- STATED EXERCISE -
Exactly repeat the full listing that follows.
- - - -
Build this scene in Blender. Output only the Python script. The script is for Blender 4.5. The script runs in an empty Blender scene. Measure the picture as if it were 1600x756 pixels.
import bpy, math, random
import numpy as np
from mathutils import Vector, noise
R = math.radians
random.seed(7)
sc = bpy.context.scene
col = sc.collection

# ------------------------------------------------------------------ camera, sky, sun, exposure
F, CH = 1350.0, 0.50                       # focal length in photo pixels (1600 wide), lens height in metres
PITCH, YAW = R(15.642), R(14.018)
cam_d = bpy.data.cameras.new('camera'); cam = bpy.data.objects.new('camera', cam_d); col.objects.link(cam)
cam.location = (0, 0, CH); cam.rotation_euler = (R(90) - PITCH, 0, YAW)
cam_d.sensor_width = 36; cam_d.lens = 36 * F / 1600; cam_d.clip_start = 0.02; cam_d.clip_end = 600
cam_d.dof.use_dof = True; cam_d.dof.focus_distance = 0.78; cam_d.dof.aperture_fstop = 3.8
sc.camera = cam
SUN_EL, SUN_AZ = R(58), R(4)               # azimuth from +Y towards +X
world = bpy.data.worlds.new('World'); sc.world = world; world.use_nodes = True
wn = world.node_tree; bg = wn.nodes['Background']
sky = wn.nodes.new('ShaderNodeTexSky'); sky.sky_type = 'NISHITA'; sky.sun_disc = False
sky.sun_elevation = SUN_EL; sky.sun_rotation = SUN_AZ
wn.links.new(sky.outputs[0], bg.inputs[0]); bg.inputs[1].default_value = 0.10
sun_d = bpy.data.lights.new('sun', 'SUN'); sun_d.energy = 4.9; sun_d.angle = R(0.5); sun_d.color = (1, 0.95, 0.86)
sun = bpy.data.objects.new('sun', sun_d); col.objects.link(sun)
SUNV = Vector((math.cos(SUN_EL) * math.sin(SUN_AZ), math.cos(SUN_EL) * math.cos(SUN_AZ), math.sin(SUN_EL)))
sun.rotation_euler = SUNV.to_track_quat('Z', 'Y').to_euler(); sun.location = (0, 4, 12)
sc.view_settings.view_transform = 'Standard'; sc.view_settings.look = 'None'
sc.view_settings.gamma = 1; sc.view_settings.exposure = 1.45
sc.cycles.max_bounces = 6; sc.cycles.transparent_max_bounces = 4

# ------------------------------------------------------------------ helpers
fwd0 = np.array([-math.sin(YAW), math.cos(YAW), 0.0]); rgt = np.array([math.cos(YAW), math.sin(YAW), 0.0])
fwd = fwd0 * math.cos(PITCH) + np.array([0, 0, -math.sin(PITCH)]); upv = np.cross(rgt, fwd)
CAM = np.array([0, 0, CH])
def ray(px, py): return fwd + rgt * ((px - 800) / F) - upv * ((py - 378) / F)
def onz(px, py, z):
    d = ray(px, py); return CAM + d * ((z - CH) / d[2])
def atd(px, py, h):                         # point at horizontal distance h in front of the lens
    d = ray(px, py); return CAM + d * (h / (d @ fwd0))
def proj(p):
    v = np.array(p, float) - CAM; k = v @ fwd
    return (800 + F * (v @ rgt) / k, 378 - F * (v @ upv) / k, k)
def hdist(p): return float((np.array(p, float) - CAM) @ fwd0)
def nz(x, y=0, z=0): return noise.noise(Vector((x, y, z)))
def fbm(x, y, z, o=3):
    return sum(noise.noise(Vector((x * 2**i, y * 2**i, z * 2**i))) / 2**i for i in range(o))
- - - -
- RESPONSE TO THIS TASK -
Build this scene in Blender. Output only the Python script. The script is for Blender 4.5. The script runs in an empty Blender scene. Measure the picture as if it were 1600x756 pixels.
import bpy, math, random
import numpy as np
from mathutils import Vector, noise
R = math.radians
random.seed(7)
sc = bpy.context.scene
col = sc.collection

# ------------------------------------------------------------------ camera, sky, sun, exposure
F, CH = 1350.0, 0.50                       # focal length in photo pixels (1600 wide), lens height in metres
PITCH, YAW = R(15.642), R(14.018)
cam_d = bpy.data.cameras.new('camera'); cam = bpy.data.objects.new('camera', cam_d); col.objects.link(cam)
cam.location = (0, 0, CH); cam.rotation_euler = (R(90) - PITCH, 0, YAW)
cam_d.sensor_width = 36; cam_d.lens = 36 * F / 1600; cam_d.clip_start = 0.02; cam_d.clip_end = 600
cam_d.dof.use_dof = True; cam_d.dof.focus_distance = 0.78; cam_d.dof.aperture_fstop = 3.8
sc.camera = cam
SUN_EL, SUN_AZ = R(58), R(4)               # azimuth from +Y towards +X
world = bpy.data.worlds.new('World'); sc.world = world; world.use_nodes = True
wn = world.node_tree; bg = wn.nodes['Background']
sky = wn.nodes.new('ShaderNodeTexSky'); sky.sky_type = 'NISHITA'; sky.sun_disc = False
sky.sun_elevation = SUN_EL; sky.sun_rotation = SUN_AZ
wn.links.new(sky.outputs[0], bg.inputs[0]); bg.inputs[1].default_value = 0.10
sun_d = bpy.data.lights.new('sun', 'SUN'); sun_d.energy = 4.9; sun_d.angle = R(0.5); sun_d.color = (1, 0.95, 0.86)
sun = bpy.data.objects.new('sun', sun_d); col.objects.link(sun)
SUNV = Vector((math.cos(SUN_EL) * math.sin(SUN_AZ), math.cos(SUN_EL) * math.cos(SUN_AZ), math.sin(SUN_EL)))
sun.rotation_euler = SUNV.to_track_quat('Z', 'Y').to_euler(); sun.location = (0, 4, 12)
sc.view_settings.view_transform = 'Standard'; sc.view_settings.look = 'None'
sc.view_settings.gamma = 1; sc.view_settings.exposure = 1.45
sc.cycles.max_bounces = 6; sc.cycles.transparent_max_bounces = 4

# ------------------------------------------------------------------ helpers
fwd0 = np.array([-math.sin(YAW), math.cos(YAW), 0.0]); rgt = np.array([math.cos(YAW), math.sin(YAW), 0.0])
fwd = fwd0 * math.cos(PITCH) + np.array([0, 0, -math.sin(PITCH)]); upv = np.cross(rgt, fwd)
CAM = np.array([0, 0, CH])
def ray(px, py): return fwd + rgt * ((px - 800) / F) - upv * ((py - 378) / F)
def onz(px, py, z):
    d = ray(px, py); return CAM + d * ((z - CH) / d[2])
def atd(px, py, h):                         # point at horizontal distance h in front of the lens
    d = ray(px, py); return CAM + d * (h / (d @ fwd0))
def proj(p):
    v = np.array(p, float) - CAM; k = v @ fwd
    return (800 + F * (v @ rgt) / k, 378 - F * (v @ upv) / k, k)
def hdist(p): return float((np.array(p, float) - CAM) @ fwd0)
def nz(x, y=0, z=0): return noise.noise(Vector((x, y, z)))
def fbm(x, y, z, o=3):
    return sum(noise.noise(Vector((x * 2**i, y * 2**i, z * 2**i))) / 2**i for i in range(o))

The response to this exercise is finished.